## Challenge
Without the pictures, extract every line from the start of the material to the line containing "mb.build('clip', m_galv, ps)", both ends included.

## Data section

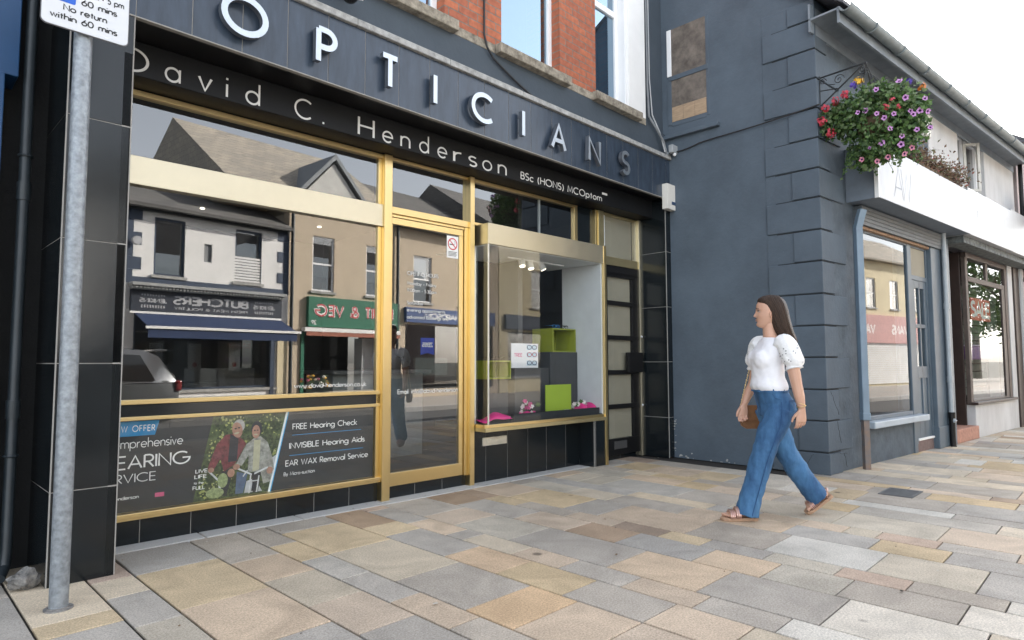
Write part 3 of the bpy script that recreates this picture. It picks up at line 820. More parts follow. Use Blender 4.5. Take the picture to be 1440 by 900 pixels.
text(mb, 'Mon - Sat', PF, .66, 2.999, .034, .001, .17, track=.17, width=.178)
mb.build('lettering', pm('sign_black', (.015, .015, .015), .5), plate)
mb = MB(); mb.prism(PF, rrect(.532, .635, 2.887, 3.04, .008), .0, .0012); bp_ = mb.build('blue_panel', pm('sign_blue', (.01, .10, .52), .4), plate)
mb = MB(); glyph(mb, 'P', PF, .56, 2.91, .1, .0018, .16); mb.build('lettering', MATS['sign_white'], bp_)
mb = MB()
for z in (2.85, 3.2):
    mb.tube([(.683 + .045 * math.cos(a), -.365 + .045 * math.sin(a), z) for a in [k * PI / 8 for k in range(17)]], .006, 6); mb.box(PF, .64, .726, -.02, -.009, z - .012, z + .012)
mb.build('clip', m_galv, ps)

# ------------------------------------------------------------------ slate blue building on the corner
gb = thing('slate_blue_building', 'slate blue rendered corner building with raised quoins, dark shop window and door', 'building', (8.5, -.5, 0))
m_slate = brickmat('roof_slates', (.13, .13, .14), (.09, .09, .10), (.04, .04, .04), .3, .2, ax='xy', msize=.01)
GS = [(-4.6, 0), (1.744, 0), (1.744, 5.0), (-1.45, 7.3), (-4.6, 5.0)]
mb = MB()
poly = [(1.744, 0), (1.744, 5.0), (-1.45, 7.3), (-4.6, 5.0), (-4.6, 0)]
mb.prism(SIDE, poly, -.3, 0, 0)
side = mb.build('side_wall', m_render, gb)
QZ = [.0, .22, .54, .86, 1.19, 1.52, 1.85, 2.19, 2.52, 2.86, 3.17, 3.49, 3.81, 4.13, 4.45, 4.77, 5.0]
mb = MB()
for i in range(len(QZ) - 1):
    wide = i % 2 == 0
    a = 1.212 if wide else 1.475
    b = .28 if wide else .55
    th = .022 if i else .035
    j = rnd.uniform(-.012, .012)
    z0, z1 = QZ[i] + (.008 if i else 0), QZ[i + 1] - .008
    mb.box(SIDE, a + j, 1.744 + th, -.02, th, z0, z1, 0)
    mb.box(B, -.0, b + j * 2, -.02, th * .9, z0 + .001, z1 - .001, 0)
mb.box(SIDE, 1.19, 1.75, -.02, .003, 0, 5.0, 0)
for i in range(1, len(QZ) - 1):
    a = 1.212 if i % 2 else 1.475
    mb.box(SIDE, 1.3, 1.758, -.01, .006, QZ[i] - .007, QZ[i] + .007, 1); mb.box(B, .0, .30, -.01, .006, QZ[i] - .007, QZ[i] + .007, 1)
mb.build('quoins', [m_render, m_groove], gb, bevel=.009)
# peeling plaster at the foot of the wall
mb = MB(); rp = random.Random(11)
for k in range(34):
    if k < 22: s = rp.choice([rp.uniform(.0, .5), rp.gauss(.62, .05), rp.uniform(1.2, 1.74)]); z = abs(rp.gauss(0, .018)) + .006
    else: s = abs(rp.gauss(0, .02)) ; z = rp.choice([rp.gauss(.12, .05), rp.gauss(.36, .04)])
    r_ = rp.uniform(.004, .014); n = rp.randint(5, 8)
    mb.quad([SIDE.w(s + r_ * rp.uniform(.6, 1.9) * math.cos(2 * PI * q / n), .0345 if s > 1.19 else .004, max(.003, z + r_ * rp.uniform(.5, 1.2) * math.sin(2 * PI * q / n))) for q in range(n)])
mb.build('flaked_paint', pm('bare_plaster', (.36, .36, .35), .9, var=.2, scale=40), side)
# hairline cracks wandering over the lowest corner blocks
mb = MB(); rc_ = random.Random(8)
for fr_, s0, z0, n_, dx_, dz_, d_ in ((B, .05, .205, 10, .034, -.006, .034), (B, .30, .195, 8, .010, -.026, .034), (B, .07, .84, 9, .020, -.032, .0205), (B, .20, .53, 7, .012, -.040, .0205), (SIDE, 1.62, .20, 8, -.012, -.024, .0355)):
    p_ = [s0, z0]; pts = []
    for k in range(n_):
        pts.append(fr_.w(p_[0], d_, p_[1])); p_ = [p_[0] + dx_ + rc_.gauss(0, .006), p_[1] + dz_ + rc_.gauss(0, .006)]
    mb.tube(pts, .0018, 4)
mb.build('cracks', m_groove, side)
# boarded window in the side wall
mb = MB()
mb.box(SIDE, .03, .55, -.1, .012, 4.64, 4.70, 0); mb.box(SIDE, .0, .06, -.1, .012, 4.70, 5.3, 1); mb.box(SIDE, .0, .055, -.1, .010, 4.08, 4.64, 0); mb.box(SIDE, .52, .56, -.1, .006, 4.08, 5.3, 0)
mb.box(SIDE, .055, .52, -.1, .006, 4.06, 4.11, 0)
sw = mb.build('boarded_window', [m_render, m_frame], gb, bevel=.004)
mb = MB()
for k in range(3): mb.box(SIDE, .058 + k * .154, .209 + k * .154, -.02, .004, 4.115, 4.30)
mb.build('timber_board', pm('raw_board', (.36, .26, .17), .8, var=.25, scale=9, stretch=(1, 1, 6)), sw)
mb = MB(); mb.box(SIDE, .055, .52, -.03, .002, 4.30, 4.64); mb.box(SIDE, .06, .52, -.03, .003, 4.70, 5.3); mb.build('dirty_board', pm('dirty_board', (.135, .115, .098), .8, var=.5, scale=7), sw)
mb = MB(); mb.box(SIDE, -.05, .68, -.05, .06, 3.90, 3.95); mb.build('window_ledge', m_render, gb, bevel=.008)
# street front of the slate blue building
mb = MB()
mb.box(B, .0, 1.0, -.3, .0, 0, 2.9); mb.box(B, .0, 1.66, -.3, .0, 2.9, 5.0); mb.box(B, 1.66, 2.86, -.3, .0, 2.9, 3.7); mb.box(B, 1.66, 2.86, -.3, .0, 4.72, 5.0); mb.box(B, 2.86, 3.35, -.3, .0, 2.9, 5.0); mb.box(B, 1.0, 2.42, -.3, .0, 0, .40); mb.box(B, 2.42, 3.35, -.3, -.001, 2.66, 2.9); mb.box(B, 1.0, 2.42, -.3, -.001, 2.68, 2.9)
mb.build('front_wall', m_greyfront, gb)
m_gframe = pm('slate_blue_joinery', (.085, .118, .150), .42, var=.12, scale=4)
mb = MB()
mb.box(B, .80, 1.03, -.12, .012, .48, 2.68); mb.box(B, 2.36, 2.47, -.12, .014, .0, 2.68); mb.box(B, 1.03, 2.36, -.12, .01, 2.62, 2.68); mb.box(B, 1.03, 2.36, -.12, .01, .48, .53)
swn = mb.build('shop_window', m_gframe, gb, bevel=.006)
mb = MB(); mb.box(B, .92, 2.62, -.1, .11, .405, .48); mb.build('window_sill', pm('sill_paint', (.36, .42, .48), .4, var=.1), swn, bevel=.01)
m_strong = glass('street_glass', .08, (.70, .74, .74), wave=.006)
mb = MB(); mb.rect(B, 1.03, 2.36, .53, 2.62, -.008); mb.build('pane', m_strong, swn)
mb = MB(); mb.box(B, 3.08, 3.44, -.3, .06, 0, 2.86); mb.box(B, 3.06, 3.46, -.3, .075, .0, .28); mb.build('pilaster', m_gframe, gb, bevel=.008)
mb = MB()
for a, b, c, d in ((1.66, 1.73, 3.7, 4.72), (2.79, 2.86, 3.7, 4.72), (1.73, 2.79, 3.7, 3.78), (1.73, 2.79, 4.65, 4.72), (2.2, 2.28, 3.78, 4.65)): mb.box(B, a, b, -.14, -.06, c, d)
guw = mb.build('upper_window', pm('dark_window_frame', (.05, .06, .07), .5), gb, bevel=.004)
mb = MB(); mb.rect(B, 1.73, 2.79, 3.78, 4.65, -.1); mb.build('pane', m_farglass, guw)
# door with six panes over two panels
mb = MB()
mb.box(B, 2.47, 2.51, -.2, .008, .1, 2.66); mb.box(B, 3.04, 3.08, -.2, .008, .1, 2.66); mb.box(B, 2.51, 3.04, -.2, .005, 2.20, 2.26); mb.box(B, 2.51, 3.04, -.2, .005, 2.62, 2.66)
dfm = mb.build('door_frame', m_gframe, gb, bevel=.005)
mb = MB(); mb.box(B, 2.51, 3.04, -.1, -.01, 2.26, 2.62); mb.build('fanlight_blind', m_blind, dfm)
mb = MB()
for s0, s1, z0, z1 in ((2.54, 2.62, .15, 2.2), (2.96, 3.04, .15, 2.2), (2.77, 2.81, .15, 2.2), (2.62, 2.96, .15, .38), (2.62, 2.96, .93, 1.08), (2.62, 2.96, 1.58, 1.63), (2.62, 2.96, 2.1, 2.2)):
    mb.box(B, s0 - (.03 if s0 < 2.55 else 0), s1, -.06, -.004, z0, z1)
mb.box(B, 2.6, 2.98, -.05, -.018, .3, 1.0)
d2 = mb.build('door', m_gframe, gb, bevel=.004)
mb = MB(); mb.rect(B, 2.6, 2.98, 1.0, 2.12, -.02); mb.build('pane', m_strong, d2)
mb = MB(); mb.box(B, 2.48, 3.06, -.2, .006, .0, .14, 1); mb.box(B, 2.5, 3.06, -.1, .02, .14, .168, 0); mb.build('doorstep', [m_white, pm('red_brick_step', (.17, .12, .11), .9, var=.3, scale=30)], gb, bevel=.006)
# shutter housing under the sign
mb = MB()
for k in range(5): mb.box(B, .82, 3.44, -.05, .10 - .003 * k, 2.885 - .042 * (k + 1), 2.885 - .042 * k - .0015, 0)
mb.box(B, .86, 3.06, .0, .05, 2.645, 2.675, 1)
mb.build('shutter_housing', [pm('shutter_grey', (.075, .088, .098), .5, var=.15), pm('rusty_edge', (.30, .19, .12), .85, var=.4, scale=25)], gb, bevel=.003)
# front sign boards (their own things)
m_signwhite = pm('sign_board_white', (.42, .43, .45), .35, var=.10, scale=3.5, stretch=(1.5, 1.5, .5), detail=8)
m_signgrey = pm('sign_return', (.14, .17, .21), .5, var=.1)
mb = MB(); mb.box(B, .655, 3.765, .0, .33, 2.90, 3.50, 1); mb.box(B, .64, .66, .30, .345, 2.895, 3.505, 2)
sb = mb.build('shop_sign', [m_signwhite, m_signgrey, m_frame], None, bevel=.004)
tag(sb, 'long white fascia sign with thin grey initials above the slate blue shop window', 'shop sign')
mb = MB(); mb.box(B, .66, 3.765, .33, .342, 2.90, 3.50); fc = mb.build('sign_face', m_signwhite, sb)
mb = MB()
m_faint = pm('pale_grey_letter', (.24, .26, .29), .5)
glyph(mb, 'A', B, 1.08, 2.97, .36, .3435, .035); glyph(mb, 'W', B, 1.30, 2.97, .36, .3435, .035, sx=.8)
text(mb, 'hair', B, 1.95, 3.15, .14, .3435, .05, track=.4) if False else None
mb.build('lettering', m_faint, sb)
mb = MB(); mb.box(B, 3.785, 6.02, .0, .33, 2.90, 3.56, 0); mb.box(B, 6.03, 8.6, .0, .32, 2.90, 3.60, 0); mb.box(B, 3.80, 8.55, .02, .25, 2.80, 2.898, 1)
sb2 = mb.build('shop_sign', [m_signwhite, pm('peeling_green', (.06, .08, .085), .8, var=.5, scale=14, col2=(.20, .22, .22))], None, bevel=.004)
tag(sb2, 'further white fascia sign with peeling edges above the brown framed shop', 'shop sign')
mb = MB(); glyph(mb, 'T', B, 4.15, 3.15, .13, .3315, .1); mb.build('lettering', m_faint, sb2)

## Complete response
Write part 3 of the bpy script that recreates this picture. It picks up at line 820. More parts follow. Use Blender 4.5. Take the picture to be 1440 by 900 pixels.
text(mb, 'Mon - Sat', PF, .66, 2.999, .034, .001, .17, track=.17, width=.178)
mb.build('lettering', pm('sign_black', (.015, .015, .015), .5), plate)
mb = MB(); mb.prism(PF, rrect(.532, .635, 2.887, 3.04, .008), .0, .0012); bp_ = mb.build('blue_panel', pm('sign_blue', (.01, .10, .52), .4), plate)
mb = MB(); glyph(mb, 'P', PF, .56, 2.91, .1, .0018, .16); mb.build('lettering', MATS['sign_white'], bp_)
mb = MB()
for z in (2.85, 3.2):
    mb.tube([(.683 + .045 * math.cos(a), -.365 + .045 * math.sin(a), z) for a in [k * PI / 8 for k in range(17)]], .006, 6); mb.box(PF, .64, .726, -.02, -.009, z - .012, z + .012)
mb.build('clip', m_galv, ps)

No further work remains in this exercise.